Quick Fact #4: The ₹10 Lakh Gratuity Cap
Here’s an interesting labor law fact: employees get gratuity at the rate of 15 days’ wages for each year of service, with a maximum limit of ₹10 lakh. For seasonal workers, the gratuity is 7 days’ wages for each season worked. The Payment of Gratuity Act ensures this retirement benefit reaches millions of Indian workers!
Monthly vs Annual CTC: How to Interpret?
Annual CTC is your total salary package for the year.
Monthly CTC is just 1/12th of that figure which is often misleading because it doesn’t equal in-hand salary.
Example Offer Letter Line:
“Annual CTC: ₹6,00,000; Monthly Gross: ₹50,000; Monthly Take-home: ₹40,000 approx.”
If you receive an offer, always request a detailed breakup to understand actual take-home pay and deductions.
Why CTC Matters for Employees & Employers
For Employers:
- Helps forecast cost per hire
- Simplifies budgeting and headcount planning
- Accounts for benefit costs like insurance and gratuity
For Employees:
- Sets expectations for actual earnings
- Helps with tax planning
- Allows for smarter job comparison and negotiation
Quick Fact #5: Rising Labor Law Claims
Claims under the Minimum Wages Act, Payment of Wages Act and Payment of Gratuity Act have witnessed a rise from 2023–24 to 2024–25, after a decline in 2022–23. This indicates growing awareness among employees about their rights and the importance of understanding salary structures.
Example: How to Calculate CTC (with ₹10 LPA)
Let’s assume:
- Basic Salary: ₹4,00,000
- HRA: ₹1,60,000
- Special Allowance: ₹1,20,000
- Bonus: ₹1,00,000
- Employer’s PF Contribution: ₹48,000
- Gratuity: ₹19,200
- Insurance & Others: ₹52,800
Total CTC = ₹10,00,000
Net Salary (after tax and deductions) could be around ₹6.8–₹7.2L, depending on your tax slab and benefits usage.
FAQs About CTC in India
Is CTC monthly or yearly? It’s typically shown on a yearly basis, though some companies may mention monthly CTC for clarity.
What is included in CTC salary? Everything the employer spends on you—salary, bonus, benefits, and contributions.
How is CTC calculated in India? It’s the sum of fixed pay, variable pay, employer contributions, and perks.
Can CTC vary year to year? Yes. It can increase after promotions, appraisals, or based on company policies.

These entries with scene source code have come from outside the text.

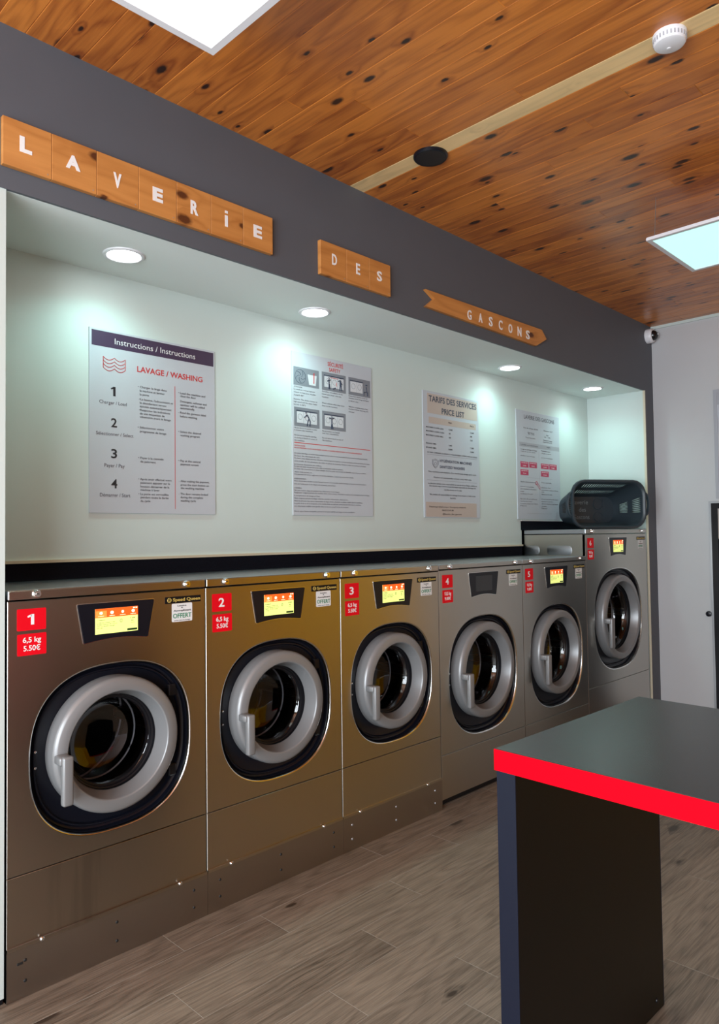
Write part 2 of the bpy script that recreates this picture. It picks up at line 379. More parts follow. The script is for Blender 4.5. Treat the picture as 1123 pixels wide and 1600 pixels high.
def text_box(bm, s, x0, x1, z0, z1, y, bold=0.0):
    vs, fs = glyphs(s, bold)
    a = min(v[0] for v in vs); b = max(v[0] for v in vs); c = min(v[1] for v in vs); d = max(v[1] for v in vs)
    V = [bm.verts.new((x0+(v[0]-a)/(b-a)*(x1-x0), y, z0+(v[1]-c)/(d-c)*(z1-z0))) for v in vs]
    for f in fs: bm.faces.new([V[i] for i in f])
def lettering(name, bm, mat, parent, thick=0.0006):
    """give the flat letters a real thickness towards the viewer (-y)"""
    ex = bmesh.ops.extrude_face_region(bm, geom=bm.faces[:])
    bmesh.ops.translate(bm, vec=(0, -thick, 0), verts=[v for v in ex['geom'] if isinstance(v, bmesh.types.BMVert)])
    return obj(name, bm, mat, parent)

# ---------------------------------------------------------------- printed words: (text, x left, x right, baseline z, capital height)
P1h = [('Instructions / Instructions', 0.595, 0.983, 2.2189, 0.0242)]
P1r = [('LAVAGE / WASHING', 0.696, 1.021, 2.1192, 0.0235)]
P1n = [('1', 0.577, 0.598, 2.0011, 0.0371), ('2', 0.578, 0.604, 1.8711, 0.0359), ('3', 0.578, 0.604, 1.7428, 0.0358), ('4', 0.578, 0.605, 1.6177, 0.0357)]
P1m = [('Charger / Load', 0.527, 0.648, 1.9652, 0.0135), ('Sélectionner / Select', 0.513, 0.678, 1.8351, 0.0134), ('Payer / Pay', 0.549, 0.638, 1.7039, 0.0147), ('Démarrer / Start', 0.529, 0.663, 1.5817, 0.0145)]
P1s = [('• Charger le linge dans', 0.699, 0.836, 2.0515, 0.0088), ('la machine et fermer', 0.708, 0.827, 2.0355, 0.0088), ('la porte', 0.708, 0.751, 2.0196, 0.0088), ("•La lessive, l'adoucissant et", 0.705, 0.868, 1.9986, 0.0088), ('le désinfectant seront', 0.708, 0.835, 1.9834, 0.0088), ('ajoutés automatiquement', 0.708, 0.86, 1.9684, 0.0088), ('•Respecter les indications', 0.705, 0.853, 1.9526, 0.0088), ('de vos étiquettes de', 0.708, 0.826, 1.9376, 0.0088), ('vêtements avant le lavage', 0.708, 0.857, 1.9232, 0.0088), ('• Sélectionner votre', 0.698, 0.822, 1.8778, 0.0088), ('programme de lavage', 0.708, 0.834, 1.861, 0.0088), ('• Payer à la centrale', 0.7, 0.82, 1.7476, 0.0088), ('de paiement', 0.71, 0.782, 1.732, 0.0088), ('• Après avoir effectué votre', 0.7, 0.859, 1.6568, 0.0087), ('paiement appuyer sur le', 0.71, 0.851, 1.6417, 0.0088), ('bouton démarrer de la', 0.71, 0.848, 1.6256, 0.0088), ('machine à laver', 0.71, 0.8, 1.6111, 0.0088), ('• La porte est verrouillée', 0.7, 0.844, 1.5934, 0.0087), ('pendant toute la durée', 0.71, 0.844, 1.579, 0.0088), ('du cycle', 0.71, 0.756, 1.5635, 0.0087), ('• Load the machine and', 0.895, 1.035, 2.0507, 0.0092), ('close the door', 0.905, 0.986, 2.0375, 0.0092), ('Detergent, softener and', 0.905, 1.042, 2.0138, 0.0092), ('sanitizer will be added', 0.905, 1.032, 1.9982, 0.0092), ('automatically.', 0.905, 0.98, 1.984, 0.0092), ('- Read the garment label', 0.895, 1.038, 1.9632, 0.0092), ('before washing.', 0.904, 0.993, 1.9466, 0.0092), ('• Select the desired', 0.894, 1.012, 1.8773, 0.0092), ('washing program', 0.904, 1.005, 1.8619, 0.0092), ('• Pay at the central', 0.894, 1.008, 1.7475, 0.0092), ('payment screen', 0.905, 0.998, 1.7324, 0.0092), ('- After making the payment,', 0.896, 1.055, 1.6569, 0.0091), ('press the start button on', 0.905, 1.052, 1.6406, 0.0092), ('the washing machine', 0.905, 1.027, 1.6259, 0.0092), ('- The door remains locked', 0.895, 1.047, 1.5998, 0.0091), ('during the complete', 0.904, 1.021, 1.5847, 0.0091), ('washing cycle', 0.904, 0.983, 1.5694, 0.0091)]
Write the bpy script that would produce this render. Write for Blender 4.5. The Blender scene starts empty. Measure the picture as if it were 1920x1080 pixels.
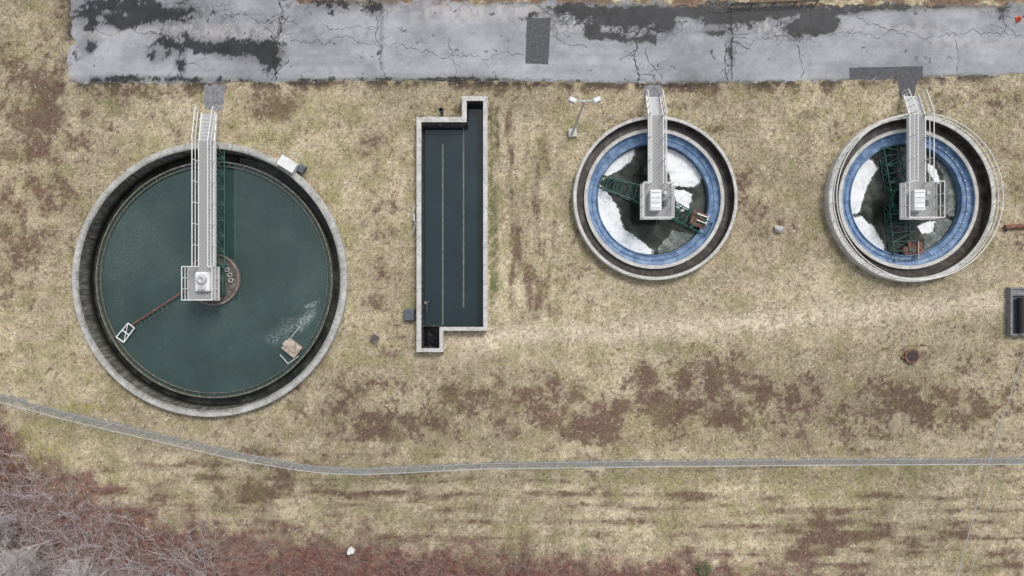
import bpy, math, random, bmesh
import numpy as np
from mathutils import Vector
random.seed(7); rng=np.random.default_rng(7)
S=25.0; H=51.2
def P(px,py,z=0.0):
    k=(H-z)/H
    return ((px-960)/S*k,(540-py)/S*k,z)
scene=bpy.context.scene; col=scene.collection
ORG={}
# ------------------------------------------------------------- noise
TAB=rng.random((8,256,256))
def vn(x,y,s=0):
    t=TAB[s%8]; xi=np.floor(x).astype(int); yi=np.floor(y).astype(int)
    fx=x-xi; fy=y-yi; fx=fx*fx*(3-2*fx); fy=fy*fy*(3-2*fy)
    a=t[yi%256,xi%256]; b=t[yi%256,(xi+1)%256]; c=t[(yi+1)%256,xi%256]; d=t[(yi+1)%256,(xi+1)%256]
    return (a*(1-fx)+b*fx)*(1-fy)+(c*(1-fx)+d*fx)*fy
def fbm(x,y,s=0,o=4,g=.55):
    v=0; a=.5; t=0
    for i in range(o):
        v=v+a*vn(x*2**i+17.3*i,y*2**i+9.1*i,s+i); t+=a; a*=g
    return v/t
def ss(a,b,x):
    t=np.clip((x-a)/(b-a),0,1); return t*t*(3-2*t)
def blob(px,py,cx,cy,rx,ry,ang=0.0):
    a=math.radians(ang); dx=px-cx; dy=py-cy
    u=(dx*math.cos(a)+dy*math.sin(a))/rx; v=(-dx*math.sin(a)+dy*math.cos(a))/ry
    return np.exp(-(u*u+v*v))
# ------------------------------------------------------------- materials
def newmat(name):
    m=bpy.data.materials.new(name); m.use_nodes=True
    nt=m.node_tree; b=nt.nodes['Principled BSDF']; return m,nt,b
def ramp(nt,cols,fac,pos=None):
    r=nt.nodes.new('ShaderNodeValToRGB'); e=r.color_ramp.elements
    n=len(cols)
    if pos is None: pos=[.3+.4*i/(n-1) for i in range(n)]
    e[0].position=pos[0]; e[0].color=(*cols[0],1)
    e[1].position=pos[-1]; e[1].color=(*cols[-1],1)
    for i in range(1,n-1):
        k=e.new(pos[i]); k.color=(*cols[i],1)
    nt.links.new(fac,r.inputs[0]); return r
def noise(nt,scale,detail=6,rough=.6,dist=0,vec=None,mscale=None):
    n=nt.nodes.new('ShaderNodeTexNoise'); n.inputs['Scale'].default_value=scale
    n.inputs['Detail'].default_value=detail; n.inputs['Roughness'].default_value=rough; n.inputs['Distortion'].default_value=dist
    if vec is None:
        tc=nt.nodes.new('ShaderNodeTexCoord'); vec=tc.outputs['Object']
    if mscale:
        mp=nt.nodes.new('ShaderNodeMapping'); mp.inputs['Scale'].default_value=mscale; nt.links.new(vec,mp.inputs[0]); vec=mp.outputs[0]
    nt.links.new(vec,n.inputs['Vector']); return n
def bump(nt,b,h,s=.3,d=.02):
    k=nt.nodes.new('ShaderNodeBump'); k.inputs['Strength'].default_value=s; k.inputs['Distance'].default_value=d
    nt.links.new(h,k.inputs['Height']); nt.links.new(k.outputs[0],b.inputs['Normal'])
def mix(nt,a,b,fac,mode='MIX'):
    m=nt.nodes.new('ShaderNodeMix'); m.data_type='RGBA'; m.blend_type=mode
    for s,v in ((m.inputs['Factor'],fac),(m.inputs['A'],a),(m.inputs['B'],b)):
        if hasattr(v,'is_linked'): nt.links.new(v,s)
        elif isinstance(v,tuple): s.default_value=(*v,1)
        else: s.default_value=v
    return m.outputs['Result']
def mth(nt,op,a,b=0.0,c=None):
    m=nt.nodes.new('ShaderNodeMath'); m.operation=op
    for i,v in enumerate((a,b) if c is None else (a,b,c)):
        if hasattr(v,'is_linked'): nt.links.new(v,m.inputs[i])
        else: m.inputs[i].default_value=v
    return m.outputs[0]
def noisy(name,cols,scale=3,rough=.8,metal=0,bs=.2,detail=7,mscale=None,pos=None,dist=0.3):
    m,nt,b=newmat(name); n=noise(nt,scale,detail,.65,dist,mscale=mscale)
    r=ramp(nt,cols,n.outputs[0],pos); nt.links.new(r.outputs[0],b.inputs['Base Color'])
    b.inputs['Roughness'].default_value=rough; b.inputs['Metallic'].default_value=metal
    if bs: bump(nt,b,n.outputs[0],bs)
    return m
def concrete(name,cols,joints=0,dark=(.07,.065,.055),da=.6,radial=None):
    m,nt,b=newmat(name)
    n=noise(nt,1.3,8,.7,.4); r=ramp(nt,cols,n.outputs[0])
    n2=noise(nt,5,8,.75,.6); d=ramp(nt,[(0,0,0),(1,1,1)],n2.outputs[0],[.50,.66])
    c=mix(nt,r.outputs[0],dark,mth(nt,'MULTIPLY',d.outputs[0],da))
    n3=noise(nt,30,3,.6); c=mix(nt,c,(0.04,.04,.036),mth(nt,'MULTIPLY',ramp(nt,[(0,0,0),(1,1,1)],n3.outputs[0],[.55,.75]).outputs[0],.4))
    tc=nt.nodes.new('ShaderNodeTexCoord'); sp=nt.nodes.new('ShaderNodeSeparateXYZ'); nt.links.new(tc.outputs['Object'],sp.inputs[0])
    if radial:
        rr=mth(nt,'SQRT',mth(nt,'ADD',mth(nt,'MULTIPLY',sp.outputs[0],sp.outputs[0]),mth(nt,'MULTIPLY',sp.outputs[1],sp.outputs[1])))
        mr=nt.nodes.new('ShaderNodeMapRange'); nt.links.new(rr,mr.inputs[0]); mr.inputs[1].default_value=radial[0]; mr.inputs[2].default_value=radial[1]; mr.inputs[3].default_value=1; mr.inputs[4].default_value=0
        big=noise(nt,.35,4,.6); bf=ramp(nt,[(0,0,0),(1,1,1)],big.outputs[0],[.42,.6])
        c=mix(nt,c,(.055,.052,.045),mth(nt,'MULTIPLY',mth(nt,'MULTIPLY',mr.outputs[0],mth(nt,'ADD',mth(nt,'MULTIPLY',bf.outputs[0],.7),.35)),mth(nt,'ADD',n2.outputs[0],.4)))
    if joints:
        a=mth(nt,'ARCTAN2',sp.outputs[1],sp.outputs[0]); a=mth(nt,'MULTIPLY',a,joints/(2*math.pi)); a=mth(nt,'FRACT',a)
        a=mth(nt,'LESS_THAN',a,.012); c=mix(nt,c,(.03,.03,.028),mth(nt,'MULTIPLY',a,.6))
    nt.links.new(c,b.inputs['Base Color']); b.inputs['Roughness'].default_value=.9
    bump(nt,b,n2.outputs[0],.3); return m
M={}
M['conc']=concrete('weathered_concrete',[(.30,.295,.275),(.46,.455,.43),(.64,.63,.60)],18,radial=(9.6,9.95),da=.55)
M['conc2']=concrete('pale_concrete',[(.40,.395,.37),(.58,.57,.54),(.74,.73,.69)],da=.5)
M['wetconc']=noisy('wet_brown_concrete',[(.014,.011,.009),(.045,.036,.030),(.14,.12,.10)],1.8,.4,detail=9)
M['innerwall']=noisy('stained_tank_wall',[(.02,.02,.016),(.06,.058,.05),(.20,.195,.17)],2.5,.7,mscale=(1.5,1.5,.5))
m,nt,b=newmat('streaked_tank_wall'); n=noise(nt,3.0,8,.75,.2,mscale=(1.4,1.4,.25)); r=ramp(nt,[(.03,.03,.025),(.095,.092,.08),(.30,.295,.275)],n.outputs[0],[.34,.5,.68])
tc=nt.nodes.new('ShaderNodeTexCoord'); sp=nt.nodes.new('ShaderNodeSeparateXYZ'); nt.links.new(tc.outputs['Object'],sp.inputs[0])
mr=nt.nodes.new('ShaderNodeMapRange'); nt.links.new(sp.outputs[2],mr.inputs[0]); mr.inputs[1].default_value=-.1; mr.inputs[2].default_value=-.65  # wall colour goes near black towards the bottom
c=mix(nt,r.outputs[0],(.010,.011,.008),mr.outputs[0]); nt.links.new(c,b.inputs['Base Color']); b.inputs['Roughness'].default_value=.7; M['streakwall']=m
M['white']=noisy('white_painted_steel',[(.55,.54,.51),(.76,.76,.74),(.83,.83,.82)],5,.5,0,.05,pos=[.25,.42,.7])
M['galv']=noisy('galvanised_steel',[(.36,.37,.38),(.52,.53,.54),(.66,.67,.68)],9,.5,.15,.05)
M['whitebox']=noisy('white_cabinet_paint',[(.60,.61,.61),(.78,.79,.80),(.84,.84,.84)],2,.5,0,.03)
M['green']=noisy('green_painted_steel',[(.010,.035,.030),(.030,.10,.08),(.08,.19,.15)],4,.5,0,.1)
M['green_lit']=noisy('lit_green_steel',[(.02,.065,.055),(.05,.125,.105),(.09,.19,.16)],4,.5,0,.1)  # green lightened in the colour so the bridge bracing looks lit in the water
M['rust']=noisy('rusty_steel',[(.07,.03,.02),(.20,.09,.06),(.34,.20,.15)],4,.8,0,.2)
M['redpipe']=noisy('red_brown_pipe',[(.12,.04,.035),(.27,.09,.075),(.36,.17,.14)],5,.6)
M['browndeck']=noisy('feedwell_brown',[(.05,.04,.036),(.12,.10,.09),(.24,.21,.19)],3,.7)
M['feedring']=noisy('dull_brown_ring',[(.10,.08,.07),(.22,.17,.15),(.36,.32,.30)],5,.7)
M['beige']=noisy('beige_stained',[(.22,.17,.13),(.42,.35,.28),(.6,.55,.48)],3,.7)
M['blue']=noisy('blue_painted_trough',[(.045,.09,.17),(.115,.205,.36),(.28,.39,.53)],1.8,.5,0,.1,pos=[.30,.49,.70],detail=10)
M['darkmetal']=noisy('black_steel',[(.006,.006,.007),(.015,.015,.017),(.03,.03,.03)],5,.5)
M['greybox']=noisy('blue_grey_plate',[(.06,.07,.085),(.10,.115,.135),(.15,.16,.18)],3,.6)
M['stone']=noisy('pale_stone',[(.25,.24,.22),(.45,.44,.42),(.6,.6,.58)],5,.85)
M['orange']=noisy('orange_plastic',[(.6,.09,.03),(.75,.13,.05),(.8,.18,.08)],5,.5,0,0)
M['weir']=noisy('algae_weir',[(.06,.057,.045),(.15,.145,.115),(.28,.27,.23)],4,.7)
M['baffle']=noisy('grey_green_baffle',[(.09,.10,.085),(.15,.165,.14),(.24,.25,.22)],3,.8)
M['gravel']=noisy('grey_gravel',[(.12,.11,.095),(.25,.235,.21),(.45,.43,.40)],7,.95,0,.6,detail=9)
M['pathm']=noisy('worn_asphalt_path',[(.12,.12,.125),(.22,.22,.23),(.32,.32,.33)],4,.9,0,.3)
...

Does CTC include bonuses and stock options? Bonuses usually yes. Stock options (ESOPs) are often shown separately unless vested.
Final Thoughts
CTC is a holistic figure that represents everything a company invests in you—not just your paycheck. Understanding it helps you read offer letters better, plan your finances wisely, and compare job offers more fairly.
Pro Tip: Always ask for a detailed CTC breakup and clarify what is fixed vs variable, and what impacts your actual take-home.